John Carroll University alumnus Dr. Christopher Kempf ’07 has been awarded a prestigious 2026 Guggenheim Fellowship.
Kempf was among 223 individuals working across 55 disciplines, chosen through a rigorous peer-review process from nearly 5,000 applicants. The Guggenheim Fellowship offers support to exceptional individuals in pursuit of scholarship in any field of knowledge and creation in any art form, under the freest possible conditions.
The fellowship will support Kempf’s project titled “The Economy,” a book of poems that will articulate the ramifications of speculative financial bubbles on built and natural space. Organized around the Great Recession of 2008, during which he was a house painter, Kempf uses nine long-poems to examine the extension of economic thinking into all aspects of individual and collective life. He gives special attention to how emergent financial instruments affect the experience of place, as with mortgage tranching and the expansion of spec-home suburbia.
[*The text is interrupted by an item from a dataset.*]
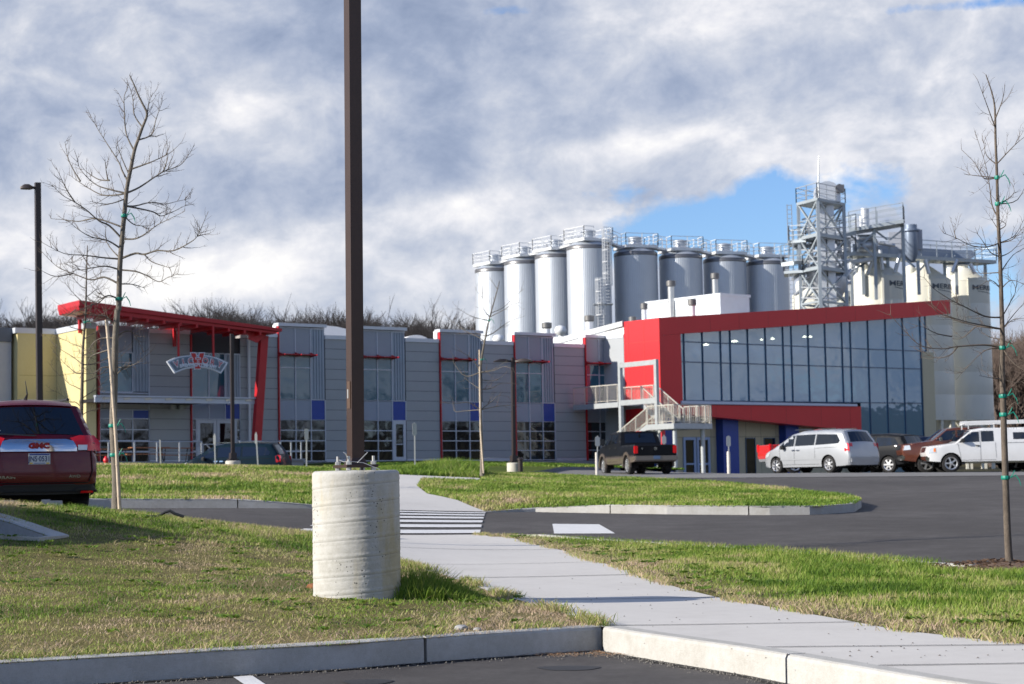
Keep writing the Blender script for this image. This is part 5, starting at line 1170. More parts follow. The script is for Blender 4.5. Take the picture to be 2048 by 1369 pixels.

He also examines the accessibility of financial capitalism through apps like Robinhood and the cultural strategies of predatory inclusion, such as the extension of high-interest credit to finance consumption.
An accomplished and prolific author, Kempf got his start as an undergraduate English major at John Carroll University. He is the author of two poetry collections, including “What Though the Field Be Lost” and “Late in the Empire of Men,” and the scholarly book “Craft Class: The Writing Workshop in American Culture.”
Kempf’s writing has earned him significant national recognition, including a Pushcart Prize, a National Endowment for the Arts Fellowship, an Illinois Arts Council Individual Artist Award, and a Wallace Stegner Fellowship from Stanford University. His poetry and literary nonfiction have appeared in Best American Poetry (2020), Boston Review, Georgia Review, Gettysburg Review, and Kenyon Review, among others.
“My time at John Carroll absolutely changed my life, from the holistic tenets of Jesuit education broadly to the specific care and consideration and inspiration I received from professors in English like Chris Roark, Phil Metres, George Bilgere, Maryclaire Moroney, and so many others,” said Kempf. “Indeed, I write about John Carroll in one of the books the Fellowship will be supporting.”
Kempf currently serves as an Assistant Professor of English at the University of Illinois at Urbana-Champaign, where he teaches and studies poetry, creative nonfiction, and creative writing.
“Chris Kempf is one of the finest writers I’ve had the opportunity to teach,” said Dr. Phil Metres, Professor of English at John Carroll University. “He doesn’t pretend to have the right answers, or the correct ones, but his work leaves me with the sense of something more valuable: complicated, discomfiting truths. This is interdisciplinary work at its finest—drawing upon history, economics, philosophy, and poetic theory to create a new way of understanding our predicament. This is the kind of writing we desperately need today.”